THE EXERCISE - Nothing in the records may be left out or altered; reproduce them all exactly.

DATA PROVIDED -
** start **

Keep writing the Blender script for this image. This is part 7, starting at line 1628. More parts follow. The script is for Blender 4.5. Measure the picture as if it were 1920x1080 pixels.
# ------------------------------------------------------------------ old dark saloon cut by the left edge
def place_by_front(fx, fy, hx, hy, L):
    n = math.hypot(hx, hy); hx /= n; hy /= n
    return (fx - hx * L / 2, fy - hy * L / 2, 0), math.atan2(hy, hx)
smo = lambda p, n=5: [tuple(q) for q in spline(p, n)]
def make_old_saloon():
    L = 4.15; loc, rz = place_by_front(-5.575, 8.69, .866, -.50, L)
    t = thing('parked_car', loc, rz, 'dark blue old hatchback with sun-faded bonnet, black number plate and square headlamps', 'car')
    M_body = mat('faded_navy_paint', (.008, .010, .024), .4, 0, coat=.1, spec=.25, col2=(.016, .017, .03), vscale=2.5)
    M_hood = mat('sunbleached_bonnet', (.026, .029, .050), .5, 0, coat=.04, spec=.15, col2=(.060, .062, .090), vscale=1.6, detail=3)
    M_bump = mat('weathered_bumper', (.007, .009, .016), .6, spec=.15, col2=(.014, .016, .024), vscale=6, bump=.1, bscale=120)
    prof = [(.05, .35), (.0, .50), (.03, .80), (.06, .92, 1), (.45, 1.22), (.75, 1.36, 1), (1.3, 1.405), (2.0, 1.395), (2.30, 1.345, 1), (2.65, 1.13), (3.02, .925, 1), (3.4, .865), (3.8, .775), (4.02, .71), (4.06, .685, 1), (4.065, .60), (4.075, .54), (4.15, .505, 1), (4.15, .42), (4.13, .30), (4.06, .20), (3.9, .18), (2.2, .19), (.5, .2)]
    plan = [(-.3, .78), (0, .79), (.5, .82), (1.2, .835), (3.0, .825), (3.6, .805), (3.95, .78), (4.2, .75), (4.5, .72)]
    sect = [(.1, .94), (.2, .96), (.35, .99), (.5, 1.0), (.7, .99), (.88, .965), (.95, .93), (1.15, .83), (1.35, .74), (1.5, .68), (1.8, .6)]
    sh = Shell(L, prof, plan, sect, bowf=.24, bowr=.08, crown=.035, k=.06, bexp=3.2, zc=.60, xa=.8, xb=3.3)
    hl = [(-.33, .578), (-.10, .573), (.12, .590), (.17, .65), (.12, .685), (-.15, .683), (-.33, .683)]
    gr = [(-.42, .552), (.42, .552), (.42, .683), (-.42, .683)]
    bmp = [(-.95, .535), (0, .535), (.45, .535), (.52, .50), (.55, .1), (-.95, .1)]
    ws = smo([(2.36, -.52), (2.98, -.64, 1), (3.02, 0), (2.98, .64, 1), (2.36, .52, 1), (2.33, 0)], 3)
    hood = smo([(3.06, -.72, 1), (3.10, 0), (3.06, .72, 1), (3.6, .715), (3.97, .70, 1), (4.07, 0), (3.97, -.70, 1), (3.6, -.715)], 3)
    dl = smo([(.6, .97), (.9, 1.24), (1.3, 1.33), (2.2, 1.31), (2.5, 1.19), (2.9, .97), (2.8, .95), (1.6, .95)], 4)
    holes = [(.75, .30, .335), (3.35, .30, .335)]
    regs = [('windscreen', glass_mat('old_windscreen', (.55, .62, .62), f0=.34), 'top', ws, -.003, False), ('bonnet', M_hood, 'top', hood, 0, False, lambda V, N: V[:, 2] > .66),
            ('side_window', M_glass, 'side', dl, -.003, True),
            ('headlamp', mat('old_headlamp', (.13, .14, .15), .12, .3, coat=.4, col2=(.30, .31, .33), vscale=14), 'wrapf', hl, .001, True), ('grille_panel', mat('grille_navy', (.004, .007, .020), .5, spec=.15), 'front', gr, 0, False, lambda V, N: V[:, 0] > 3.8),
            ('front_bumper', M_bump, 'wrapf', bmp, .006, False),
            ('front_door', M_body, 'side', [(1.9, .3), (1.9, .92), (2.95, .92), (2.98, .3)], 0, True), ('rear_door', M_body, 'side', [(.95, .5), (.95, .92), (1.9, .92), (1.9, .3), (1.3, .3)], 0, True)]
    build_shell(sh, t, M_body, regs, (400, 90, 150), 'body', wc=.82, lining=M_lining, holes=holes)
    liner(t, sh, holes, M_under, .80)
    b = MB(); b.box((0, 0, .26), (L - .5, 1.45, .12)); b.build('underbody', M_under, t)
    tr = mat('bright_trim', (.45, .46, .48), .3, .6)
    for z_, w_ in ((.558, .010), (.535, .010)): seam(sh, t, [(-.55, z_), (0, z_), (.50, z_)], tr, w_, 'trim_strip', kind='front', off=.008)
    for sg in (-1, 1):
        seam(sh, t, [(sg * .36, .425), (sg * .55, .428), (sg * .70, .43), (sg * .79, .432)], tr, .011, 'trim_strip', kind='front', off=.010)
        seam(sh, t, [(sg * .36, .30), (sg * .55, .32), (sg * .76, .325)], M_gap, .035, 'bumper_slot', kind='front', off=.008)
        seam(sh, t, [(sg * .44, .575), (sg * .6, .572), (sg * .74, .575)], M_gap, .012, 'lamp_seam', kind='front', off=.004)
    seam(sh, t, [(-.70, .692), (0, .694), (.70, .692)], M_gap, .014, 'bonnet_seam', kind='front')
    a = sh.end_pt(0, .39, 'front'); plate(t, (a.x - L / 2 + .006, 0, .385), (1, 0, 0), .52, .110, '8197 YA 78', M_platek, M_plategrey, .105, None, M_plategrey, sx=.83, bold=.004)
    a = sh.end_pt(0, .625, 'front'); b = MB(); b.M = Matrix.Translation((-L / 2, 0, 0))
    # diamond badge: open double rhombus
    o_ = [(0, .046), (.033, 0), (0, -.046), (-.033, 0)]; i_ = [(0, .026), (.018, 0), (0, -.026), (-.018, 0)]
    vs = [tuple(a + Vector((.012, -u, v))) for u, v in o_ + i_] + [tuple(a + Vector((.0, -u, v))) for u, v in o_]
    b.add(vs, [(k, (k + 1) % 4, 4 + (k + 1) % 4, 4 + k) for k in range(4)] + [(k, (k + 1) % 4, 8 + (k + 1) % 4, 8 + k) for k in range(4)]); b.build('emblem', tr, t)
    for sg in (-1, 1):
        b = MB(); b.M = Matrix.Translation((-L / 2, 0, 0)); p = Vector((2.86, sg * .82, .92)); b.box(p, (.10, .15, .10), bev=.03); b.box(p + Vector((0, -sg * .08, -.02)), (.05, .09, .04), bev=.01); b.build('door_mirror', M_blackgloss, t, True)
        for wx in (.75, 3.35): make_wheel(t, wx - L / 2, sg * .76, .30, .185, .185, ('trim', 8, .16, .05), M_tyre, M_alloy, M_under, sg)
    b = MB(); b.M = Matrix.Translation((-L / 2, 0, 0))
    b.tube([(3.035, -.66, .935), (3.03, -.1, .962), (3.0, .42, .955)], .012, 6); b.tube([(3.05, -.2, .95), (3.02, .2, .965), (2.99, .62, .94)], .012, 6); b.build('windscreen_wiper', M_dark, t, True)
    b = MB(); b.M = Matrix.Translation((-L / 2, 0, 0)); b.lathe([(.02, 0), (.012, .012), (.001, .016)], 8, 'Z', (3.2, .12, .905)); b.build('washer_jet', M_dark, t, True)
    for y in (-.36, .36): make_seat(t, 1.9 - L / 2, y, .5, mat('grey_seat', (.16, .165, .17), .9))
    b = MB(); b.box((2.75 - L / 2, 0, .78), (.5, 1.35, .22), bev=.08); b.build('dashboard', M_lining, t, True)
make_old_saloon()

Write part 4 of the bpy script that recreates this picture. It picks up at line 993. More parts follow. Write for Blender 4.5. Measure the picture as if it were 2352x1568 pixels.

** end **

RESPONSE -
Keep writing the Blender script for this image. This is part 7, starting at line 1628. More parts follow. The script is for Blender 4.5. Measure the picture as if it were 1920x1080 pixels.
# ------------------------------------------------------------------ old dark saloon cut by the left edge
def place_by_front(fx, fy, hx, hy, L):
    n = math.hypot(hx, hy); hx /= n; hy /= n
    return (fx - hx * L / 2, fy - hy * L / 2, 0), math.atan2(hy, hx)
smo = lambda p, n=5: [tuple(q) for q in spline(p, n)]
def make_old_saloon():
    L = 4.15; loc, rz = place_by_front(-5.575, 8.69, .866, -.50, L)
    t = thing('parked_car', loc, rz, 'dark blue old hatchback with sun-faded bonnet, black number plate and square headlamps', 'car')
    M_body = mat('faded_navy_paint', (.008, .010, .024), .4, 0, coat=.1, spec=.25, col2=(.016, .017, .03), vscale=2.5)
    M_hood = mat('sunbleached_bonnet', (.026, .029, .050), .5, 0, coat=.04, spec=.15, col2=(.060, .062, .090), vscale=1.6, detail=3)
    M_bump = mat('weathered_bumper', (.007, .009, .016), .6, spec=.15, col2=(.014, .016, .024), vscale=6, bump=.1, bscale=120)
    prof = [(.05, .35), (.0, .50), (.03, .80), (.06, .92, 1), (.45, 1.22), (.75, 1.36, 1), (1.3, 1.405), (2.0, 1.395), (2.30, 1.345, 1), (2.65, 1.13), (3.02, .925, 1), (3.4, .865), (3.8, .775), (4.02, .71), (4.06, .685, 1), (4.065, .60), (4.075, .54), (4.15, .505, 1), (4.15, .42), (4.13, .30), (4.06, .20), (3.9, .18), (2.2, .19), (.5, .2)]
    plan = [(-.3, .78), (0, .79), (.5, .82), (1.2, .835), (3.0, .825), (3.6, .805), (3.95, .78), (4.2, .75), (4.5, .72)]
    sect = [(.1, .94), (.2, .96), (.35, .99), (.5, 1.0), (.7, .99), (.88, .965), (.95, .93), (1.15, .83), (1.35, .74), (1.5, .68), (1.8, .6)]
    sh = Shell(L, prof, plan, sect, bowf=.24, bowr=.08, crown=.035, k=.06, bexp=3.2, zc=.60, xa=.8, xb=3.3)
    hl = [(-.33, .578), (-.10, .573), (.12, .590), (.17, .65), (.12, .685), (-.15, .683), (-.33, .683)]
    gr = [(-.42, .552), (.42, .552), (.42, .683), (-.42, .683)]
    bmp = [(-.95, .535), (0, .535), (.45, .535), (.52, .50), (.55, .1), (-.95, .1)]
    ws = smo([(2.36, -.52), (2.98, -.64, 1), (3.02, 0), (2.98, .64, 1), (2.36, .52, 1), (2.33, 0)], 3)
    hood = smo([(3.06, -.72, 1), (3.10, 0), (3.06, .72, 1), (3.6, .715), (3.97, .70, 1), (4.07, 0), (3.97, -.70, 1), (3.6, -.715)], 3)
    dl = smo([(.6, .97), (.9, 1.24), (1.3, 1.33), (2.2, 1.31), (2.5, 1.19), (2.9, .97), (2.8, .95), (1.6, .95)], 4)
    holes = [(.75, .30, .335), (3.35, .30, .335)]
    regs = [('windscreen', glass_mat('old_windscreen', (.55, .62, .62), f0=.34), 'top', ws, -.003, False), ('bonnet', M_hood, 'top', hood, 0, False, lambda V, N: V[:, 2] > .66),
            ('side_window', M_glass, 'side', dl, -.003, True),
            ('headlamp', mat('old_headlamp', (.13, .14, .15), .12, .3, coat=.4, col2=(.30, .31, .33), vscale=14), 'wrapf', hl, .001, True), ('grille_panel', mat('grille_navy', (.004, .007, .020), .5, spec=.15), 'front', gr, 0, False, lambda V, N: V[:, 0] > 3.8),
            ('front_bumper', M_bump, 'wrapf', bmp, .006, False),
            ('front_door', M_body, 'side', [(1.9, .3), (1.9, .92), (2.95, .92), (2.98, .3)], 0, True), ('rear_door', M_body, 'side', [(.95, .5), (.95, .92), (1.9, .92), (1.9, .3), (1.3, .3)], 0, True)]
    build_shell(sh, t, M_body, regs, (400, 90, 150), 'body', wc=.82, lining=M_lining, holes=holes)
    liner(t, sh, holes, M_under, .80)
    b = MB(); b.box((0, 0, .26), (L - .5, 1.45, .12)); b.build('underbody', M_under, t)
    tr = mat('bright_trim', (.45, .46, .48), .3, .6)
    for z_, w_ in ((.558, .010), (.535, .010)): seam(sh, t, [(-.55, z_), (0, z_), (.50, z_)], tr, w_, 'trim_strip', kind='front', off=.008)
    for sg in (-1, 1):
        seam(sh, t, [(sg * .36, .425), (sg * .55, .428), (sg * .70, .43), (sg * .79, .432)], tr, .011, 'trim_strip', kind='front', off=.010)
        seam(sh, t, [(sg * .36, .30), (sg * .55, .32), (sg * .76, .325)], M_gap, .035, 'bumper_slot', kind='front', off=.008)
        seam(sh, t, [(sg * .44, .575), (sg * .6, .572), (sg * .74, .575)], M_gap, .012, 'lamp_seam', kind='front', off=.004)
    seam(sh, t, [(-.70, .692), (0, .694), (.70, .692)], M_gap, .014, 'bonnet_seam', kind='front')
    a = sh.end_pt(0, .39, 'front'); plate(t, (a.x - L / 2 + .006, 0, .385), (1, 0, 0), .52, .110, '8197 YA 78', M_platek, M_plategrey, .105, None, M_plategrey, sx=.83, bold=.004)
    a = sh.end_pt(0, .625, 'front'); b = MB(); b.M = Matrix.Translation((-L / 2, 0, 0))
    # diamond badge: open double rhombus
    o_ = [(0, .046), (.033, 0), (0, -.046), (-.033, 0)]; i_ = [(0, .026), (.018, 0), (0, -.026), (-.018, 0)]
    vs = [tuple(a + Vector((.012, -u, v))) for u, v in o_ + i_] + [tuple(a + Vector((.0, -u, v))) for u, v in o_]
    b.add(vs, [(k, (k + 1) % 4, 4 + (k + 1) % 4, 4 + k) for k in range(4)] + [(k, (k + 1) % 4, 8 + (k + 1) % 4, 8 + k) for k in range(4)]); b.build('emblem', tr, t)
    for sg in (-1, 1):
        b = MB(); b.M = Matrix.Translation((-L / 2, 0, 0)); p = Vector((2.86, sg * .82, .92)); b.box(p, (.10, .15, .10), bev=.03); b.box(p + Vector((0, -sg * .08, -.02)), (.05, .09, .04), bev=.01); b.build('door_mirror', M_blackgloss, t, True)
        for wx in (.75, 3.35): make_wheel(t, wx - L / 2, sg * .76, .30, .185, .185, ('trim', 8, .16, .05), M_tyre, M_alloy, M_under, sg)
    b = MB(); b.M = Matrix.Translation((-L / 2, 0, 0))
    b.tube([(3.035, -.66, .935), (3.03, -.1, .962), (3.0, .42, .955)], .012, 6); b.tube([(3.05, -.2, .95), (3.02, .2, .965), (2.99, .62, .94)], .012, 6); b.build('windscreen_wiper', M_dark, t, True)
    b = MB(); b.M = Matrix.Translation((-L / 2, 0, 0)); b.lathe([(.02, 0), (.012, .012), (.001, .016)], 8, 'Z', (3.2, .12, .905)); b.build('washer_jet', M_dark, t, True)
    for y in (-.36, .36): make_seat(t, 1.9 - L / 2, y, .5, mat('grey_seat', (.16, .165, .17), .9))
    b = MB(); b.box((2.75 - L / 2, 0, .78), (.5, 1.35, .22), bev=.08); b.build('dashboard', M_lining, t, True)
make_old_saloon()

Write part 4 of the bpy script that recreates this picture. It picks up at line 993. More parts follow. Write for Blender 4.5. Measure the picture as if it were 2352x1568 pixels.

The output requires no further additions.